SAYISI : 2022/884 E., 2023/1001 K.

İLK DERECE MAHKEMESİ : Bodrum 2. Asliye Hukuk Mahkemesi

SAYISI : 2019/396 E., 2021/722 K.

Bölge Adliye Mahkemesi kararı davacı vekili tarafından temyiz edilmekle; kesinlik, süre, temyiz şartı ve diğer usul eksiklikleri yönünden yapılan ön inceleme sonucunda, temyiz dilekçesinin kabulüne karar verildikten ve Tetkik Hâkimi tarafından hazırlanan rapor dinlendikten sonra dosyadaki belgeler incelenip gereği düşünüldü:

I. DAVA

Davacı vekili, ... Tatil Evleri Sitesinde bulunan taşınmazı davalı şirketten 05.03.2015 tarihinde satın aldığını, taşınmazın gerek tapuda gerekse sitenin tasdikli vaziyet planında kendisinin kullanımına tahsis edilmiş bahçe alanının altının dava dışı bağımsız bölüm maliki tarafından imalat yapılarak daireye çevrildiğini öğrendiğini, bu imalatın onaylı projede yer almadığını, ayrıca taşınmazın bahçe kullanımının 55 metrekarelik kısmının ve site alanına ait birçok yapının da orman alanına girdiğini öğrendiğini belirterek dava konusu taşınmazın hukuki ve nitelik açısından gizli ayıplı olması sebebiyle taşınmaz bedelinden indirim yapılarak bahçe alanı olmasa idi edeceği değer arasındaki fark bedeli kadar tutarın iadesini, mümkün olmaması halinde taşınmazın değerinde meydana gelen zarar nedeniyle şimdilik 25.000,00 TL'nin davalıdan tahsilini talep etmiştir.

II. CEVAP

Davalı şirket vekili, zamanaşımı itirazında bulunarak taşınmazın davacıya 24.03.2014 tarihli gayrimenkul satış vaadi sözleşmesi ile satıldığını, davacının 06.04.2014 tarihinde teslim aldığını, davacının dava konusu taşınmazı projenin inşaatı tamamlandıktan ve sitede yaşamaya başladıktan sonra yerinde taşınmazın mevcut halini görerek, kullanıma hazır, bitmiş vaziyette satın aldığını, uzun yıllar boyunca kullandığını, açık ayıp halinde davacının malı teslim aldığı tarihten itibaren 30 (otuz) gün içinde ayıp ihbarında bulunması ve her halükarda 5 (beş) yıl içinde davanın açılması gerektiğini, dava dışı bağımsız bölüm maliki tarafından yapılan tadilat veya imalat sebebiyle davalı şirkete kusur ve sorumluluk atfedilmesinin mümkün olmadığını savunarak davanın reddini talep etmiştir.

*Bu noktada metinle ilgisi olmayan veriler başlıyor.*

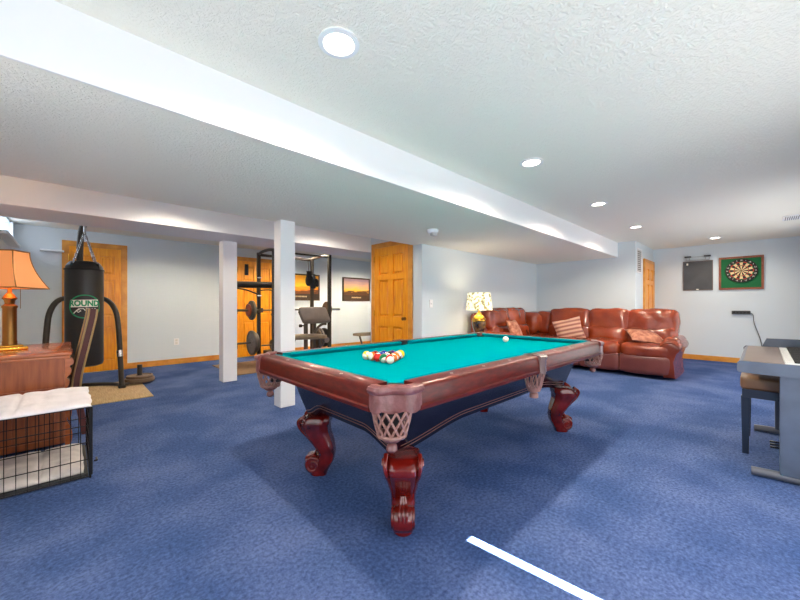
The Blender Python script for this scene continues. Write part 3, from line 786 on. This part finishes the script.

III. İLK DERECE MAHKEMESİ KARARI

İlk Derece Mahkemesinin yukarıda tarih ve sayısı belirtilen kararıyla; hükme esas alınan bilirkişi raporu ile davacının ayıp olarak iddia etmiş olduğu hususların taşınmazın değerinde bir azalma meydana getirmediği ve ayıp niteliği taşımadığının belirlendiği, ayrıca davacının davalının ayıpları gizlediği iddiasını ispatlayamadığı gerekçesiyle, davanın reddine karar verilmiş; karara karşı davacı vekili istinaf başvurusunda bulunmuştur.

IV. İSTİNAF

Bölge Adliye Mahkemesinin yukarıda tarih ve sayısı belirtilen kararıyla; davacı tarafından taşınmazın 06.04.2014 tarihinde teslim alındığı, davacının 4077 sayılı Kanun’un 4. maddesi gereğince malın teslim tarihinden itibaren 30 gün içinde davalıya ayıp ihbarında bulunduğunu ispatlayamadığını, öte yandan davalının davacı tarafça dayanılan ayıpları gizlemek için de herhangi bir hileye başvurmadığı, davacının taşınmazı teslim aldıktan sonra bu ayıpları kolayca öğrenebileceğinin kabulü gerektiği, dolayısıyla Mahkemece davacı tarafça dayanılan ayıpların açık ayıp niteliğinde olmasından ve süresinde ayıp ihbarında bulunulmamasından dolayı davanın reddine karar verilmesi gerekirken yanlış değerlendirme ve yazılı gerekçe ile davanın reddine karar verilmesi usul ve yasaya aykırı bulunarak, davacının istinaf başvurusunun değinilen yöne ilişkin olarak kabulüne, İlk Derece Mahkemesi kararının kaldırılarak davanın açıklanan gerekçeye dayalı olarak reddine karar verilmiş; karara karşı süresi içinde davacı vekili temyiz isteminde bulunmuştur.

V. TEMYİZ

A. Temyiz Sebepleri

Davacı vekili, söz konusu ayıbın imalat projesinde ve tadilat projesinde bulunmadığını, müvekkilinin araştırarak öğrendiğini, gözle görülür biçimde olmayan ayıbı öğrendikten sonra derhal ihtarda bulunduğunu belirterek kararın bozulmasını talep etmiştir.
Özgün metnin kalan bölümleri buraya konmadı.